Di suatu perjalanan angkot bersama beberapa orang teman, kita tiba di perempatan jalan, seorang anak (paling juga berumur belasan) dating untuk ngamen sambil nangkring di pintu angkot. Setelah selesai gw beri 100 perak. Gw berpikir bahwa hal semacam ini menjadi suatu dilemma.
Pada awalnya, gw pikir, biarlah gw beri, uangnya terserah mau dia apakan. Yang penting, bagian gw (memberi) sudah gw lakukan. Selanjutnya terserah dia (si yang dikasih) dan Tuhan aja. Di lain hal, kalau anak tersebut dikasih terus setiap ngamen, maka gw sendiri merasa tidak memberi pelajaran buat si anak tadi. Jangan sampai anak tadi pikir bahwa dengan ngamen bisa dapet duit, maka dianya bakal ngamen terus, terus, dan terus. Eh nantinya malah ngga bisa lepas dari dunia ngamen.
Kalau udah begitu, mending ngga usah ngasih aja sekalian daripada di depan kita ngasih (pura2 baik tapi di belakangnya malah dongkol)…?? Tapi percaya atau tidak hati kecil manusia ada keinginan untuk selalu memberi dan menolong.

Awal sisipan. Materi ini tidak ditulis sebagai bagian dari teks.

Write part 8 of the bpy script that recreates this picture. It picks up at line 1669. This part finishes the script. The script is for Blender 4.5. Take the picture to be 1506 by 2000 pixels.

Kejadiannya terjadi juga beberapa waktu yang lalu. Ketika gw dan beberapa teman sedang jalan ke luar kampus untuk cari makan. Temen gw yang di depan terlihat berbicara dengan seorang anak SD. Menurutnya, dia minta uang untuk pulang. Sempat kita tinggalkan, tapi akhirnya kita “menyumbang” juga supaya (maksudnya) dia bisa pulang. Apa yang terjadi kemudian? Gw dan teman2 melihat anak itu jalan melewati warung tempat kami makan sambil memegang sebatang es krim. What the?? Uang yang kita kasih kah? Tak mau berburuk sangka, kita beramai-ramai berpikir positif saja, mungkin anak itu udah lama ngga dibeliin es krim oleh orang tuanya.